We find that the Agency's entry procedures are linked to its stated purpose of maintaining the security of its sensitive equipment, such as weapon systems and aircraft engines. By requiring the Agency to: (1) follow less rigid procedures for Union officials attempting to enter Tinker and Robins Air Force Bases than it currently follows; and (2) issue entry credentials to Union officials for a specified period of time, the proposals directly interfere with the Agency's security plan and, therefore, are inconsistent with the Agency's section 7106(a)(1) right to determine its internal security practices. See Naval Underwater Systems Center; Internal Revenue Service. Because the proposals directly interfere with management's rights under section 7106, they do not constitute negotiable procedures under section 7106(b)(2) of the Statute. See Department of the Army, 32 FLRA at 995. Consequently, we find that the proposals are nonnegotiable.

We note the Union's argument that the Agency's entry procedures are "time consuming, disruptive, [and] annoying" and constitute "inequitable treatment[.]" Petition for Review, Attachment 2 at 1. This argument appears to constitute a claim that the Agency's conduct is an unfair labor practice.

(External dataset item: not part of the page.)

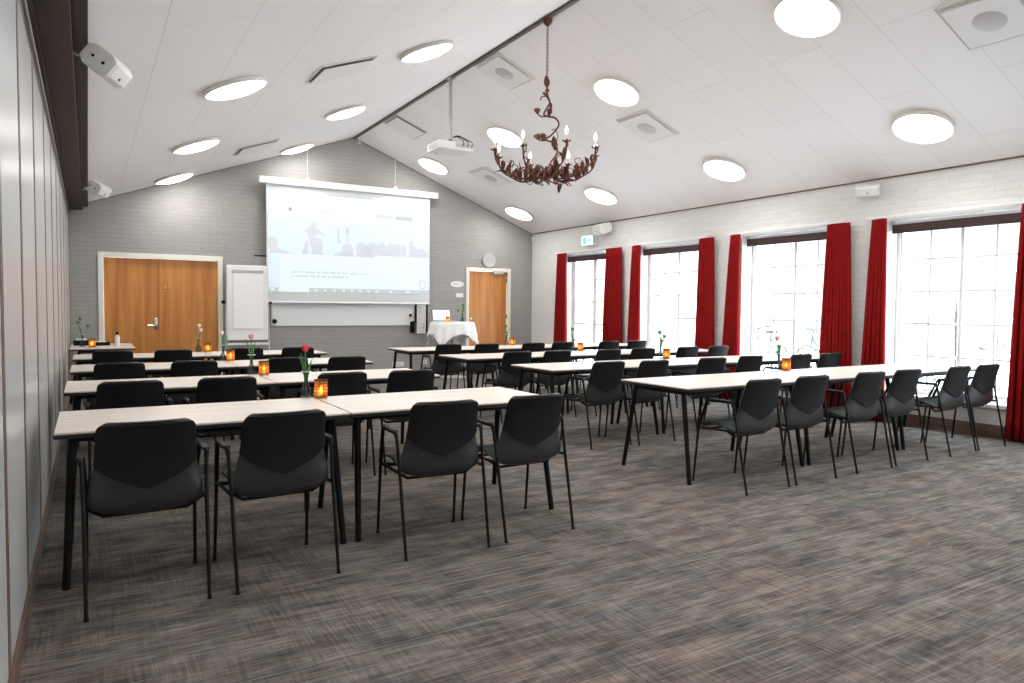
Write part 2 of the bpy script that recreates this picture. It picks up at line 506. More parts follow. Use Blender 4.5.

However, where, as here, a link has been established between an agency's action and its expressed security concerns, the Authority will not review the merits of the agency's action in the course of resolving a negotiability dispute. See National Federation of Federal Employees, Local 15 and Department of the Army, U.S. Army Armament, Munitions and Chemical Command, Rock Island, Illinois, 30 FLRA 1046, 1056 (1988), remanded as to other matters sub nom. Department of the Army, U.S. Army Armament, Munitions and Chemical Command, Rock Island, Illinois v. FLRA, 890 F.2d 467 (D.C. Cir. 1989). See also Department of the Air Force, 30 FLRA at 1028.

V. Order

The Union's petition for review is dismissed.




FOOTNOTES:
(If blank, the decision does not have footnotes.)
 

*/ The Union's motion for a hearing pursuant to section 2424.9 of the Authority's Rules and Regulations is denied because there is sufficient evidence in the record on which to base a reasoned decision. See American Federation of Government Employees Council 214, AFL-CIO and Department of Defense, Department of the Air Force, Air Force Logistics Command, 30 FLRA 1025 (1988) (Department of the Air Force), aff'd sub nom. American Federation of Government Employees Council 214 v. FLRA, 865 F.2d 1329 (D.C. Cir. 1988).